In those late 50s and early 60s it seemed that Frank Sinatra would visit Mexico City and would consent to sing for hours (telethons in reality) on end for Mexican TV and for charity. I remember watching all those programs not realizing that our very own Pedro Vargas, while not as handsome was every bit as good.

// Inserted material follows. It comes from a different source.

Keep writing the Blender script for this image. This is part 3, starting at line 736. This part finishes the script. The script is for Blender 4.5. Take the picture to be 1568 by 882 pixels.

As I listened to Pedro Vargas sing the “cursi” (a Spanish word that almost means banal/corny) I realized the lyrics were the product of a perhaps more innocent times. They were times of romance when women did not mind if someone opened a door for them and they would not object being addressed as señora. As I listened to the accompanying orchestras of Mrio Ruíz Rangel and of José Sabre Marroquin, they sounded suspiciously like many of the bands that accompanied Frank Sinatra like the Nelson Riddle Band. The maracas and the Latin beat suggested the Nelson Riddle Band under the influence of a Ron Batey blend with perhaps some El Patrón Tequila.
The warmth in my insides these days (even though I don’t imbibe) suggests that I have come to appreciate that I lived and grew up in a Mexican Golden Age. What is incredible is that there is little information on the 12-year stint of El Estudio Raleigh de Pedro Vargas. Every citation of el Chino Herrera points out that there is no biography of the man. What you read here mostly comes from my memory. A lively chorus complete with a lively maraca beat, accompanies Pedro Vargas in the song whose lyrics are above, with a lively rendition of:
Even if I may have to die
Even if I may have to die
Even if I may have to die
I would like a kiss
Now there is another lyric that says:
I will find you, no matter where you have gone. Our world cannot be that big, after all, how big can it be if only five letters define it?
But that is another story for another day.